Give back, exactly as written, the lines from the beginning of the listing through the one that contains "MB().tube([(0, -.10, zt".

========================================================================

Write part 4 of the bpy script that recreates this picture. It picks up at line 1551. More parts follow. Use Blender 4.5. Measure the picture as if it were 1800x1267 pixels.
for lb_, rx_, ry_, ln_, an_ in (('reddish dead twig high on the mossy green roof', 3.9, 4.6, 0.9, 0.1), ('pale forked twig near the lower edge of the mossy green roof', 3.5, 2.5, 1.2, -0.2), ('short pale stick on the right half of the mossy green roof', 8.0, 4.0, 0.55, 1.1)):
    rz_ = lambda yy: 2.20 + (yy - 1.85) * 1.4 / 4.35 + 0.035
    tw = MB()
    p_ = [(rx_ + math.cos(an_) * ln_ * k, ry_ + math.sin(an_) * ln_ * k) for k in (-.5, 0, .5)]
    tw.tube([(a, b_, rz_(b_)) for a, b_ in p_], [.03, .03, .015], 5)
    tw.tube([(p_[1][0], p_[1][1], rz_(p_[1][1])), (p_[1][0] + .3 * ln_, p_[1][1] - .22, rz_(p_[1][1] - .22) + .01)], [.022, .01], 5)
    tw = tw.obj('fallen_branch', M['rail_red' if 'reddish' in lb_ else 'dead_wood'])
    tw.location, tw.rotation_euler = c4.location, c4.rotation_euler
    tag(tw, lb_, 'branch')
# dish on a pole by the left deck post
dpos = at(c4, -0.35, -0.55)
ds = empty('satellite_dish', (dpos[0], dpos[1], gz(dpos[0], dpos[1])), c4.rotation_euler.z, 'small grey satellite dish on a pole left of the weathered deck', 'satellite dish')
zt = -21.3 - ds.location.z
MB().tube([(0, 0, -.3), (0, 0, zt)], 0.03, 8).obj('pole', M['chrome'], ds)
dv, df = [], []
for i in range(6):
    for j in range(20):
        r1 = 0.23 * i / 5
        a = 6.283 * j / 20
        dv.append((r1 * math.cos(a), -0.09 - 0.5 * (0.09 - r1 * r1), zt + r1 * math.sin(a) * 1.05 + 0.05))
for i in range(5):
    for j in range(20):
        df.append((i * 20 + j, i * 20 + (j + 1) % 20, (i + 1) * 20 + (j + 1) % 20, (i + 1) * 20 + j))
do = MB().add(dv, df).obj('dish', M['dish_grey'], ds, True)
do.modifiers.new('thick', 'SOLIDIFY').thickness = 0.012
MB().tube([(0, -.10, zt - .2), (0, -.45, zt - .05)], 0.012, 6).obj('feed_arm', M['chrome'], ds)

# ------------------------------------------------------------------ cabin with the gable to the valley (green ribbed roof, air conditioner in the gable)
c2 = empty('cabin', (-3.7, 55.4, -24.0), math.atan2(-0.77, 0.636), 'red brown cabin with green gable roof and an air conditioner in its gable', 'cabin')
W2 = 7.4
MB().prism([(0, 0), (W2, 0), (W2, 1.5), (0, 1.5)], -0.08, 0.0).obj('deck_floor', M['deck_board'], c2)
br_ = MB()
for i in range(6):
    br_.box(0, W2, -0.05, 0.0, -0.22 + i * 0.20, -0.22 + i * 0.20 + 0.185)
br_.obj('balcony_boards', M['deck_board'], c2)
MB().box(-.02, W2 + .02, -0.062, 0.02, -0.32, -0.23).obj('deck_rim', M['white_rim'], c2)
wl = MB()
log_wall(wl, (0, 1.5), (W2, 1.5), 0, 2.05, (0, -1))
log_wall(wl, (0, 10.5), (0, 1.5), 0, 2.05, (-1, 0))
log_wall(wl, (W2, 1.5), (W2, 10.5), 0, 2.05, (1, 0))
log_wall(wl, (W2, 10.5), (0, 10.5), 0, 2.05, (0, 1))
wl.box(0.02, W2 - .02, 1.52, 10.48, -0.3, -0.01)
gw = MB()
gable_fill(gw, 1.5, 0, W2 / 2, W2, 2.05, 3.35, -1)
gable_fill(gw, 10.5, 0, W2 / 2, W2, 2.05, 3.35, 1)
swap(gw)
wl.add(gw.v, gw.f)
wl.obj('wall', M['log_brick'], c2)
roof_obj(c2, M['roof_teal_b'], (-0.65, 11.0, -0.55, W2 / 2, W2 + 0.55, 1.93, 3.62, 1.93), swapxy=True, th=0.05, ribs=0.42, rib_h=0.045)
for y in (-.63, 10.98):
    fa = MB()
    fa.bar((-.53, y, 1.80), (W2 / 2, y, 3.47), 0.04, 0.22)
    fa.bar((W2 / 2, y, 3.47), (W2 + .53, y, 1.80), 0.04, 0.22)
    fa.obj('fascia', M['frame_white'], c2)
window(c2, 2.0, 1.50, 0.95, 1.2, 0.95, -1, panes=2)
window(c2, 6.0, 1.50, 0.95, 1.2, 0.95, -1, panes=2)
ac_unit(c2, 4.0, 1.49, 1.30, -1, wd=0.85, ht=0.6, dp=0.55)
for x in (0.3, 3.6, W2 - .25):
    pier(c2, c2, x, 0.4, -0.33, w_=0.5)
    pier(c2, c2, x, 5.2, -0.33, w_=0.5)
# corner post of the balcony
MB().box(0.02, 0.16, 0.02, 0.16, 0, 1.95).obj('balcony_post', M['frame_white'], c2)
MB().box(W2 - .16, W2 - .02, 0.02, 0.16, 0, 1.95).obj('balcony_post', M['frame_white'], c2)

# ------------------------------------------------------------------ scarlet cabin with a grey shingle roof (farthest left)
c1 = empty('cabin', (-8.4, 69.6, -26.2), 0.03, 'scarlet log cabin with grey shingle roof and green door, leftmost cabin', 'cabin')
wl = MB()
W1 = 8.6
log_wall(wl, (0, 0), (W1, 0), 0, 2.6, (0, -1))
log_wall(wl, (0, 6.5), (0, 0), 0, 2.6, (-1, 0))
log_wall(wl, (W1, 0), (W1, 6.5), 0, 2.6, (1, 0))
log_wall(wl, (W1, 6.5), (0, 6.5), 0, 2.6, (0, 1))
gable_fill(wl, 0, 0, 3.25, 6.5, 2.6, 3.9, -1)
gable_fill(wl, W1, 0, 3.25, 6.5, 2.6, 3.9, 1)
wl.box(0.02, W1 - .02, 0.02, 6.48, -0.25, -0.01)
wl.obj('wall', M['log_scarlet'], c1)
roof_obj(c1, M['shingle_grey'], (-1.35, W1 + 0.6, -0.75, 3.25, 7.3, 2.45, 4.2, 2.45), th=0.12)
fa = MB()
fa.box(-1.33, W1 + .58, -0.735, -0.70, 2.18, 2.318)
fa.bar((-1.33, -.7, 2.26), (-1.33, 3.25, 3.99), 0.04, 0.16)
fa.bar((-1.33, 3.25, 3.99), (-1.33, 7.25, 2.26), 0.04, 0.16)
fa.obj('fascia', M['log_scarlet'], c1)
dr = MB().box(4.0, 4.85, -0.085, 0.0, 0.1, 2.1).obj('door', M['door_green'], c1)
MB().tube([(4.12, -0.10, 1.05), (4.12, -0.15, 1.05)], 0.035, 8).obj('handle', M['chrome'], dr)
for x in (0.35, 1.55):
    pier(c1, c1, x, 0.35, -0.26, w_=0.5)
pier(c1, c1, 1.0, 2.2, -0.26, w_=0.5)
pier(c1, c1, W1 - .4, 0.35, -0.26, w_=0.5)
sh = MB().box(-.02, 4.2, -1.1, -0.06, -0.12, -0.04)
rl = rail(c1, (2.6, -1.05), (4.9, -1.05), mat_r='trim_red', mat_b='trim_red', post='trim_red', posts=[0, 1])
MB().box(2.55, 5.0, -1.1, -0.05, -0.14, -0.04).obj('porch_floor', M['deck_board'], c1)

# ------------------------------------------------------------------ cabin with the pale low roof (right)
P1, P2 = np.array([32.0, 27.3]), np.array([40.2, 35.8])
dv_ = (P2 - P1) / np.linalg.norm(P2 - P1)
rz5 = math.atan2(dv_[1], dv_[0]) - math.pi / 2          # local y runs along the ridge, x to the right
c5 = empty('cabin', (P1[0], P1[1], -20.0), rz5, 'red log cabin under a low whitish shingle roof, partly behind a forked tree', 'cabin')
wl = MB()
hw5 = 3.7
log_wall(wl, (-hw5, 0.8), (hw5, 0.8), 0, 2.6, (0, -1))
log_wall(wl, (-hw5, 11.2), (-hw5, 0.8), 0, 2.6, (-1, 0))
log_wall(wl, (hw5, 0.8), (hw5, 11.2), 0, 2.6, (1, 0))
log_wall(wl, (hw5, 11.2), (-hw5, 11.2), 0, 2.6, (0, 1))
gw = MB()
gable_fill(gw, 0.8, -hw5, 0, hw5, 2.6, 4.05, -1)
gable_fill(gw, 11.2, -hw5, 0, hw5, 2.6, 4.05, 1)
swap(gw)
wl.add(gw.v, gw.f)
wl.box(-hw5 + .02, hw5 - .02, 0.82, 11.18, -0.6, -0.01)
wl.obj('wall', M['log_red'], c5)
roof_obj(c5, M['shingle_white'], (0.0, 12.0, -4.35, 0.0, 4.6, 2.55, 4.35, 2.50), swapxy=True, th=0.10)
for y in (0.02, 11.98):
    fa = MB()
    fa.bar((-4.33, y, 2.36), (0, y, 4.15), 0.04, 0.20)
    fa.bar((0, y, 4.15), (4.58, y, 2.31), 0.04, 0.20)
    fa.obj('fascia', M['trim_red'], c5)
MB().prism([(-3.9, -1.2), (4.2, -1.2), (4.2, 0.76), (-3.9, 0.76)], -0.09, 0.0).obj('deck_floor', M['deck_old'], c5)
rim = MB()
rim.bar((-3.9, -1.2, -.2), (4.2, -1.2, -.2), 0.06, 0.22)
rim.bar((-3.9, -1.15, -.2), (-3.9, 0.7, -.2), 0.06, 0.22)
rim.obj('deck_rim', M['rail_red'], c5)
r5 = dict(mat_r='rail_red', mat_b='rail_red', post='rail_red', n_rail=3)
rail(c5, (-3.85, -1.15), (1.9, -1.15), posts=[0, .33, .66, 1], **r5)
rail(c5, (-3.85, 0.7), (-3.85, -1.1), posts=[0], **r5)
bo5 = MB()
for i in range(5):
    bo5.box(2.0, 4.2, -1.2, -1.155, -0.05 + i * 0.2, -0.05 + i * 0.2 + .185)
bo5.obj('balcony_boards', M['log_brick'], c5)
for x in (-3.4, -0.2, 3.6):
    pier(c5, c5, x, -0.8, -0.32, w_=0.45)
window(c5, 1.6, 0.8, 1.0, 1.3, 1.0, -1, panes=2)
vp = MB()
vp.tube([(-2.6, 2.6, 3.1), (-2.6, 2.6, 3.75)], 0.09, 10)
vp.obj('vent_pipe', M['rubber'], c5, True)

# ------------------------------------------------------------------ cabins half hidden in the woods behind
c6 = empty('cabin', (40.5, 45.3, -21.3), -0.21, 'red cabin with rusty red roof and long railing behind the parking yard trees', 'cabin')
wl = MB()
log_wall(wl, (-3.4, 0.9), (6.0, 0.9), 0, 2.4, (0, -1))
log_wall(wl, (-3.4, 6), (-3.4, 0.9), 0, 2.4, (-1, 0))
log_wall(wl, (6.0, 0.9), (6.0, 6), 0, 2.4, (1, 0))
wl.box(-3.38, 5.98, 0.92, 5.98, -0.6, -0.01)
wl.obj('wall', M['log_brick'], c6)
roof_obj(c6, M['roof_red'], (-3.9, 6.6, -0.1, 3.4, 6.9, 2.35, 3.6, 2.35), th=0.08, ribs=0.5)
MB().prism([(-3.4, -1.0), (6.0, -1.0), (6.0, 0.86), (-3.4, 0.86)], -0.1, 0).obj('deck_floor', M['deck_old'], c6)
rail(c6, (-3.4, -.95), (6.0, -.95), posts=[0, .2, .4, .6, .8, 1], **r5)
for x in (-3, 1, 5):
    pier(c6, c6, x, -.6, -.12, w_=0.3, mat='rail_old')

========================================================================

- Full answer
Write part 4 of the bpy script that recreates this picture. It picks up at line 1551. More parts follow. Use Blender 4.5. Measure the picture as if it were 1800x1267 pixels.
for lb_, rx_, ry_, ln_, an_ in (('reddish dead twig high on the mossy green roof', 3.9, 4.6, 0.9, 0.1), ('pale forked twig near the lower edge of the mossy green roof', 3.5, 2.5, 1.2, -0.2), ('short pale stick on the right half of the mossy green roof', 8.0, 4.0, 0.55, 1.1)):
    rz_ = lambda yy: 2.20 + (yy - 1.85) * 1.4 / 4.35 + 0.035
    tw = MB()
    p_ = [(rx_ + math.cos(an_) * ln_ * k, ry_ + math.sin(an_) * ln_ * k) for k in (-.5, 0, .5)]
    tw.tube([(a, b_, rz_(b_)) for a, b_ in p_], [.03, .03, .015], 5)
    tw.tube([(p_[1][0], p_[1][1], rz_(p_[1][1])), (p_[1][0] + .3 * ln_, p_[1][1] - .22, rz_(p_[1][1] - .22) + .01)], [.022, .01], 5)
    tw = tw.obj('fallen_branch', M['rail_red' if 'reddish' in lb_ else 'dead_wood'])
    tw.location, tw.rotation_euler = c4.location, c4.rotation_euler
    tag(tw, lb_, 'branch')
# dish on a pole by the left deck post
dpos = at(c4, -0.35, -0.55)
ds = empty('satellite_dish', (dpos[0], dpos[1], gz(dpos[0], dpos[1])), c4.rotation_euler.z, 'small grey satellite dish on a pole left of the weathered deck', 'satellite dish')
zt = -21.3 - ds.location.z
MB().tube([(0, 0, -.3), (0, 0, zt)], 0.03, 8).obj('pole', M['chrome'], ds)
dv, df = [], []
for i in range(6):
    for j in range(20):
        r1 = 0.23 * i / 5
        a = 6.283 * j / 20
        dv.append((r1 * math.cos(a), -0.09 - 0.5 * (0.09 - r1 * r1), zt + r1 * math.sin(a) * 1.05 + 0.05))
for i in range(5):
    for j in range(20):
        df.append((i * 20 + j, i * 20 + (j + 1) % 20, (i + 1) * 20 + (j + 1) % 20, (i + 1) * 20 + j))
do = MB().add(dv, df).obj('dish', M['dish_grey'], ds, True)
do.modifiers.new('thick', 'SOLIDIFY').thickness = 0.012
MB().tube([(0, -.10, zt - .2), (0, -.45, zt - .05)], 0.012, 6).obj('feed_arm', M['chrome'], ds)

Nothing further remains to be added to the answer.